— START —

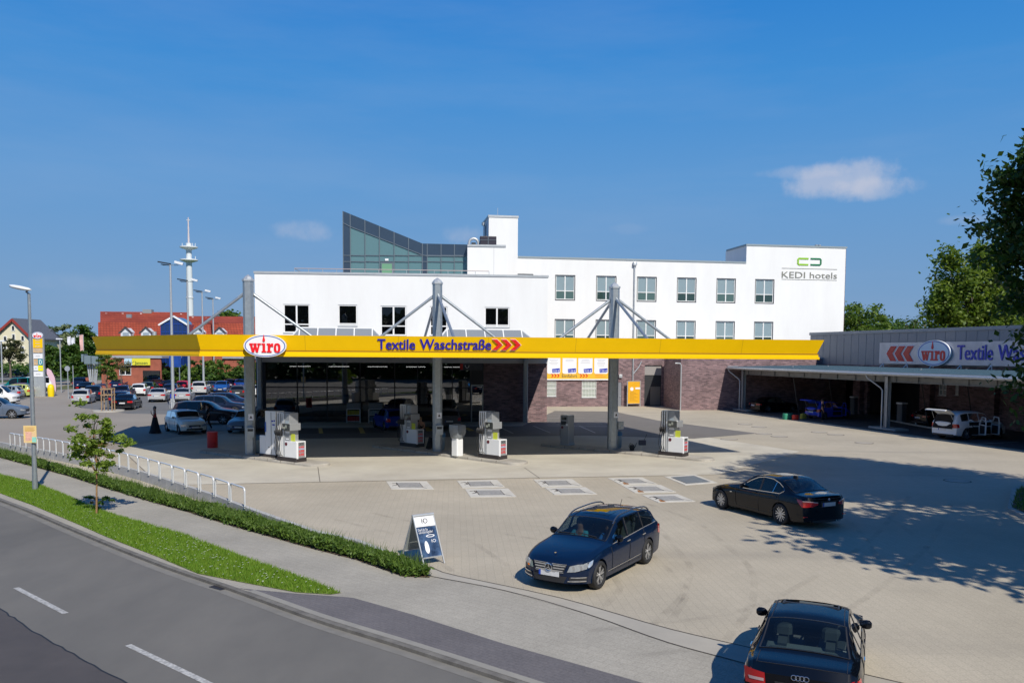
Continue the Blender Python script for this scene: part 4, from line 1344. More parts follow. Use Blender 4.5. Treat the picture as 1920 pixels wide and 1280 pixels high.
# --- price sign on the hotel's ground floor
PR = thing('price_sign', 'yellow wash price sign with four white panels over the barred windows', 'sign', HOT.o, HOT.a)
a = px_rect(HOT, 1025, 668, 1141.5, 712, -.2)
MB().box(a[0], a[1], -.16, -.06, a[2], a[3]).build('board', mat('price_yellow', (.80, .46, .03), .45), PR)
MB().box(a[0] - .02, a[1] + .02, -.18, -.162, a[2] - .02, a[2] + .09).build('lower_trim', M_signw, PR)
prices = ['10,50 €', '11,50 €', '9,50 €', '7,50 €']
for i, (x0, x1) in enumerate([(1026, 1050.5), (1055, 1081), (1084.5, 1111), (1114.5, 1140)]):
	p = px_rect(HOT, x0, 669, x1, 700.5, -.2)
	w = p[1] - p[0]
	pn = MB().xprism([(p[0], p[3]), (p[0], p[2] + .12), (p[0] + .12, p[2]), (p[1] - .12, p[2]), (p[1], p[2] + .12), (p[1], p[3])], -.175, -.161).build('price_panel', M_signw, PR)
	MB().xprism([(p[0] + w * .40, p[2] + .10), (p[1] - w * .04, p[2] + .16), (p[1] - w * .04, p[2] + .56), (p[0] + w * .38, p[2] + .48)], -.183, -.176).build('price_tag', M_blue, pn)
	text_obj('price', prices[i], .30, M_signw, pn, p[0] + w * .44, -.188, p[2] + .18, bold=.004, extrude=.003, fit=w * .48)
	ln = MB(); nn = [4, 2, 3, 5][i]
	for k in range(nn):
		hw = w * random.Random(i * 9 + k).uniform(.22, .34); zc = p[3] - .30 - k * .15
		ln.box((p[0] + p[1]) / 2 - hw, (p[0] + p[1]) / 2 + hw, -.180, -.176, zc, zc + .035)
	ln.build('small_print', mat('print_grey', (.42, .42, .45), .6), pn)

def chevrons(parent, u, z, h, n, step, w, y, m, direction=1, outline=None, t=.02, name='arrow', thick=.42):
	out = []
	for k in range(n):
		a = u + k * step
		def shape(g):
			P = [(0, 0), (w * thick, 0), (w, h / 2), (w * thick, h), (0, h), (w * (1 - thick), h / 2)]
			if direction < 0:
				P = [(w - x, zz) for x, zz in P]
			c = (w / 2, h / 2)
			return [(a + c[0] + (x - c[0]) * g, z + c[1] + (zz - c[1]) * (1 + (g - 1) * .8)) for x, zz in P]
		o = MB().xprism(shape(1), y - t, y).build(name, m, parent)
		if outline:
			MB().xprism(shape(1.16), y + .001, y + .012).build('outline', outline, o)
		out.append(o)
	return out

z = a[2] + .24
u = HOT.hit(1032.5, 705)[0]; u2 = HOT.hit(1049, 705)[0]
chevrons(PR, u, z, .36, 3, (u2 - u) / 3, (u2 - u) / 3 * .92, -.163, M_red)
ua, ub = HOT.hit(1053, 705)[0], HOT.hit(1081.5, 705)[0]
text_obj('lettering', 'Einfahrt', .50, mat('sign_brown', (.12, .09, .06), .5), PR, ua, -.17, z, bold=.006, extrude=.006, fit=ub - ua)
u = HOT.hit(1086, 705)[0]; u2 = HOT.hit(1102, 705)[0]
chevrons(PR, u, z, .36, 3, (u2 - u) / 3, (u2 - u) / 3 * .92, -.163, M_red)
ln = MB(); p0 = HOT.hit(1115, 704)[0]
ln.box(p0, p0 + .8, -.168, -.161, z + .24, z + .30); ln.box(p0, p0 + 1.1, -.168, -.161, z + .05, z + .11); ln.build('small_print', mat('print_orange', (.75, .22, .03), .5), PR)

# standing yellow board
YB = fr2(G(1176, 762.0), G(1200, 761.6))
yb = th('standing_board', 'orange yellow notice board on two metal posts beside the dark entrance', 'sign', YB)
wd = YB.hit(1200, 761)[0]; z0_ = YB.hit(1188, 756)[1]; z1_ = YB.hit(1188, 715)[1]
MB().box(.06, wd - .06, -.02, .02, z0_, z1_).build('panel', mat('board_orange', (.75, .38, .01), .5, var=.06, scale=3), yb)
for u in (0, wd):
	MB().tube([(u, 0, 0), (u, 0, z1_ + .05)], .05, 8).build('post', M_galvl, yb)
mb = MB(); mb.box(.0, wd, -.03, .03, z1_, z1_ + .05); mb.box(.0, wd, -.03, .03, z0_ - .05, z0_); mb.build('rail', M_galvl, yb)
MB().lathe([(.19, 0), (.19, .012)], 14, (wd * .33, -.034, lerp(z0_, z1_, .66)), 'y').build('notice', M_signw, yb)
MB().box(wd * .6, wd * 1.02, -.034, -.022, lerp(z0_, z1_, .65), lerp(z0_, z1_, .73)).build('notice', M_signw, yb)
ln = MB()
for k in range(9):
	zz = lerp(z0_, z1_, .12 + k * .05); ln.box(.25, wd - .3 - .2 * (k % 3), -.026, -.021, zz, zz + .02)
ln.build('small_print', mat('print_brown', (.25, .12, .02), .6), yb)

# ------------------------------------------------------------------ wash shelter
SA = G(1393, 770); SB = G(1662, 805.5)
SH = fr2(SA, SB)          # u runs towards the camera, v away to the right
uc2 = SH.loc(SB)[0]
print('SHED', math.degrees(SH.a), 'bay', uc2, 'eave z', SH.hit(1393, 690)[1], 'wall left', SH.hit(1520, 625, 8.7), SH.hit(1880, 612, 8.7), 'eave', SH.hit(1365, 687, -1.0), SH.hit(1890, 703.5, -1.0))
shed = th('wash_shelter', 'long open shelter with a blue grey metal roof on steel posts', 'shelter', SH)
wu0, wz = SH.hit(1520, 625, 8.7)
UE = uc2 * 3
M_roofm = mat('roof_metal', (.055, .10, .14), .5, var=.12, scale=1.4, spec=.25)
M_beam = mat('steel_beam', (.22, .23, .23), .5, .4, var=.15, scale=2)
E0 = SH.hit(1365, 687, -1.0)[0]; EZ = 4.18; BZ = 4.36
mb = MB()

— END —

Do not copy the pictures, but repeat every line exactly.

Result
Continue the Blender Python script for this scene: part 4, from line 1344. More parts follow. Use Blender 4.5. Treat the picture as 1920 pixels wide and 1280 pixels high.
# --- price sign on the hotel's ground floor
PR = thing('price_sign', 'yellow wash price sign with four white panels over the barred windows', 'sign', HOT.o, HOT.a)
a = px_rect(HOT, 1025, 668, 1141.5, 712, -.2)
MB().box(a[0], a[1], -.16, -.06, a[2], a[3]).build('board', mat('price_yellow', (.80, .46, .03), .45), PR)
MB().box(a[0] - .02, a[1] + .02, -.18, -.162, a[2] - .02, a[2] + .09).build('lower_trim', M_signw, PR)
prices = ['10,50 €', '11,50 €', '9,50 €', '7,50 €']
for i, (x0, x1) in enumerate([(1026, 1050.5), (1055, 1081), (1084.5, 1111), (1114.5, 1140)]):
	p = px_rect(HOT, x0, 669, x1, 700.5, -.2)
	w = p[1] - p[0]
	pn = MB().xprism([(p[0], p[3]), (p[0], p[2] + .12), (p[0] + .12, p[2]), (p[1] - .12, p[2]), (p[1], p[2] + .12), (p[1], p[3])], -.175, -.161).build('price_panel', M_signw, PR)
	MB().xprism([(p[0] + w * .40, p[2] + .10), (p[1] - w * .04, p[2] + .16), (p[1] - w * .04, p[2] + .56), (p[0] + w * .38, p[2] + .48)], -.183, -.176).build('price_tag', M_blue, pn)
	text_obj('price', prices[i], .30, M_signw, pn, p[0] + w * .44, -.188, p[2] + .18, bold=.004, extrude=.003, fit=w * .48)
	ln = MB(); nn = [4, 2, 3, 5][i]
	for k in range(nn):
		hw = w * random.Random(i * 9 + k).uniform(.22, .34); zc = p[3] - .30 - k * .15
		ln.box((p[0] + p[1]) / 2 - hw, (p[0] + p[1]) / 2 + hw, -.180, -.176, zc, zc + .035)
	ln.build('small_print', mat('print_grey', (.42, .42, .45), .6), pn)

def chevrons(parent, u, z, h, n, step, w, y, m, direction=1, outline=None, t=.02, name='arrow', thick=.42):
	out = []
	for k in range(n):
		a = u + k * step
		def shape(g):
			P = [(0, 0), (w * thick, 0), (w, h / 2), (w * thick, h), (0, h), (w * (1 - thick), h / 2)]
			if direction < 0:
				P = [(w - x, zz) for x, zz in P]
			c = (w / 2, h / 2)
			return [(a + c[0] + (x - c[0]) * g, z + c[1] + (zz - c[1]) * (1 + (g - 1) * .8)) for x, zz in P]
		o = MB().xprism(shape(1), y - t, y).build(name, m, parent)
		if outline:
			MB().xprism(shape(1.16), y + .001, y + .012).build('outline', outline, o)
		out.append(o)
	return out

z = a[2] + .24
u = HOT.hit(1032.5, 705)[0]; u2 = HOT.hit(1049, 705)[0]
chevrons(PR, u, z, .36, 3, (u2 - u) / 3, (u2 - u) / 3 * .92, -.163, M_red)
ua, ub = HOT.hit(1053, 705)[0], HOT.hit(1081.5, 705)[0]
text_obj('lettering', 'Einfahrt', .50, mat('sign_brown', (.12, .09, .06), .5), PR, ua, -.17, z, bold=.006, extrude=.006, fit=ub - ua)
u = HOT.hit(1086, 705)[0]; u2 = HOT.hit(1102, 705)[0]
chevrons(PR, u, z, .36, 3, (u2 - u) / 3, (u2 - u) / 3 * .92, -.163, M_red)
ln = MB(); p0 = HOT.hit(1115, 704)[0]
ln.box(p0, p0 + .8, -.168, -.161, z + .24, z + .30); ln.box(p0, p0 + 1.1, -.168, -.161, z + .05, z + .11); ln.build('small_print', mat('print_orange', (.75, .22, .03), .5), PR)

# standing yellow board
YB = fr2(G(1176, 762.0), G(1200, 761.6))
yb = th('standing_board', 'orange yellow notice board on two metal posts beside the dark entrance', 'sign', YB)
wd = YB.hit(1200, 761)[0]; z0_ = YB.hit(1188, 756)[1]; z1_ = YB.hit(1188, 715)[1]
MB().box(.06, wd - .06, -.02, .02, z0_, z1_).build('panel', mat('board_orange', (.75, .38, .01), .5, var=.06, scale=3), yb)
for u in (0, wd):
	MB().tube([(u, 0, 0), (u, 0, z1_ + .05)], .05, 8).build('post', M_galvl, yb)
mb = MB(); mb.box(.0, wd, -.03, .03, z1_, z1_ + .05); mb.box(.0, wd, -.03, .03, z0_ - .05, z0_); mb.build('rail', M_galvl, yb)
MB().lathe([(.19, 0), (.19, .012)], 14, (wd * .33, -.034, lerp(z0_, z1_, .66)), 'y').build('notice', M_signw, yb)
MB().box(wd * .6, wd * 1.02, -.034, -.022, lerp(z0_, z1_, .65), lerp(z0_, z1_, .73)).build('notice', M_signw, yb)
ln = MB()
for k in range(9):
	zz = lerp(z0_, z1_, .12 + k * .05); ln.box(.25, wd - .3 - .2 * (k % 3), -.026, -.021, zz, zz + .02)
ln.build('small_print', mat('print_brown', (.25, .12, .02), .6), yb)

# ------------------------------------------------------------------ wash shelter
SA = G(1393, 770); SB = G(1662, 805.5)
SH = fr2(SA, SB)          # u runs towards the camera, v away to the right
uc2 = SH.loc(SB)[0]
print('SHED', math.degrees(SH.a), 'bay', uc2, 'eave z', SH.hit(1393, 690)[1], 'wall left', SH.hit(1520, 625, 8.7), SH.hit(1880, 612, 8.7), 'eave', SH.hit(1365, 687, -1.0), SH.hit(1890, 703.5, -1.0))
shed = th('wash_shelter', 'long open shelter with a blue grey metal roof on steel posts', 'shelter', SH)
wu0, wz = SH.hit(1520, 625, 8.7)
UE = uc2 * 3
M_roofm = mat('roof_metal', (.055, .10, .14), .5, var=.12, scale=1.4, spec=.25)
M_beam = mat('steel_beam', (.22, .23, .23), .5, .4, var=.15, scale=2)
E0 = SH.hit(1365, 687, -1.0)[0]; EZ = 4.18; BZ = 4.36
mb = MB()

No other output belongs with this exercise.